IESE Insight
Do you embrace risk or do you just not see it?
Know yourself — willingness to engage with risk may be down to how you perceive it.
A person’s attitude to risk can tell you a lot about them. Somebody who likes to gamble is a risk seeker, and someone who doesn’t is risk averse.
Risk preferences extend to many areas of life. Consider choosing between job offers: Would you opt for a role at a traditional company or a startup? For most people, the startup, which might deliver either rapid growth or failure, would be the more uncertain option. You might assume that a risk seeker would leap at the chance, while someone risk averse would turn to the stability of an established firm.
But this story may be incomplete. In research that drills down into how people make decisions, IESE professor Johannes Müller-Trede, with coauthors Yuval Rottenstreich and Alex Markle, examines “risky sure things” — choices that should be safe but seem risky, and vice versa. Sometimes it isn’t a taste for risk that drives choices, they argue. It may be how people perceive the situation to begin with.
Perceptions can create a framework for making decisions
“If it doesn’t work, I can just sell my business and move on.”
This is an attitude seen among many entrepreneurs — in fact, having such an attitude is more likely to foster an entrepreneurial mindset, compared with a perspective that sees starting a business as a make-or-break proposition.
Choosing a job at a startup is similar. Whether this seems a chancy prospect may depend less on your appetite for risk and more on your personal background and situation. What are the stakes? Can you afford for things to go wrong? Startups typically offer lower base salaries but include stock options, which can boost earnings if the company is a success. For candidates who can afford a few bumps in the road, an uncertain payoff might simply not come across as such a gamble.
Risky is risky, but are “safe bets” really safe?
An executive deciding whether to focus a company on proven niche brands or unproven brands with broader potential is arguably choosing between a “sure thing” and something riskier; likewise, the investor who debates whether to allocate short-term funds to cash or stocks.
But if perspective can skew the idea of risk, it also distorts the idea of a “safe bet” or “sure thing.”
The authors found that when uncertainty is the norm in a decision-maker’s life, the safe bet starts to look, counterintuitively, risky.
In the case of the jobseeker, if everyone in her social circle works in traditional jobs, the startup looks risky. But when entrepreneurship-and-startup culture is the prevailing standard among friends and peers, a traditional job may not look safer.
This is because, compared with entrepreneurship as a default, the traditional firms will appear to offer both a potential relative gain and a potential relative loss. If the startup fails, the regular salary at a bank seems reassuring. But if the startup succeeds, that same salary will suddenly become paltry. Framed in this way, the traditional firm takes on multiple outcomes — and therefore becomes a risky proposition.
If you’re not regularly exposed to risk, then sure things really do seem sure and more appealing. But if uncertainty forms part of your everyday life, sure things can seem as risky as any other alternative.

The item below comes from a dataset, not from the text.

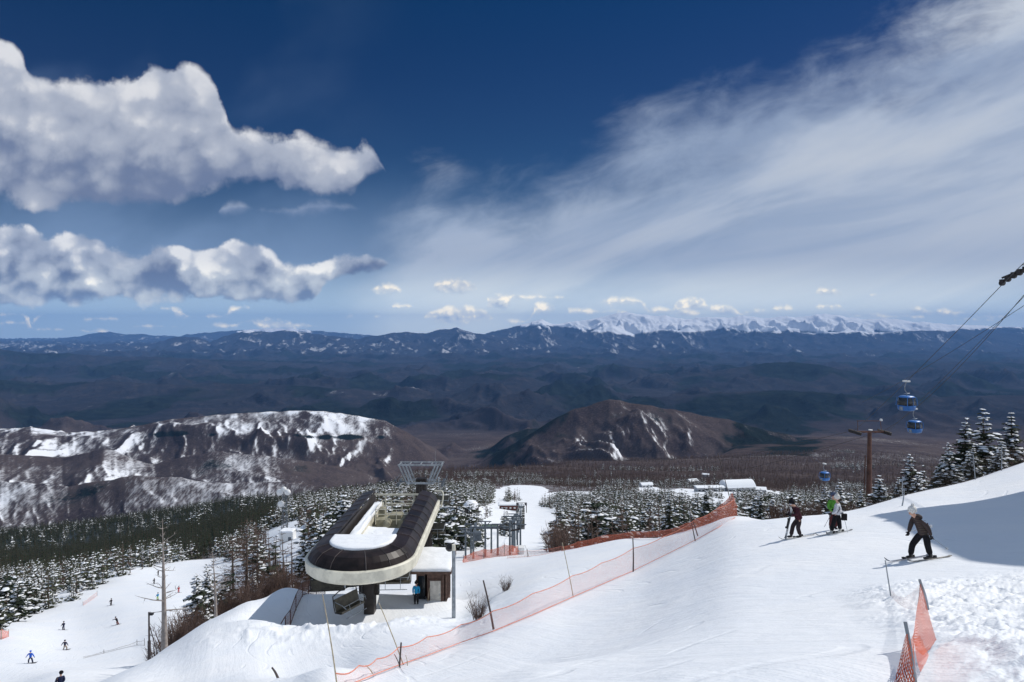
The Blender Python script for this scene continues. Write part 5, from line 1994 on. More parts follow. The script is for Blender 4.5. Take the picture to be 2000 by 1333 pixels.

Risk perception also affects the people you work with
Risk appetite remains an integral part of any decision-making process. But managers may find it useful to really consider what’s informing their perceptions before making any major decisions. Speaking with others and seeing if their perceptions of the risks involved align with yours may help you see peril and opportunity in new ways.
About the research
The authors carried out a series of studies featuring classic thought experiments with Coin Flips and Sure Cash and similar choices on more than 5,000 subjects. In each experiment, the exposure to risk was framed differently by manipulating the reference point, and the resulting decision-making process was analyzed.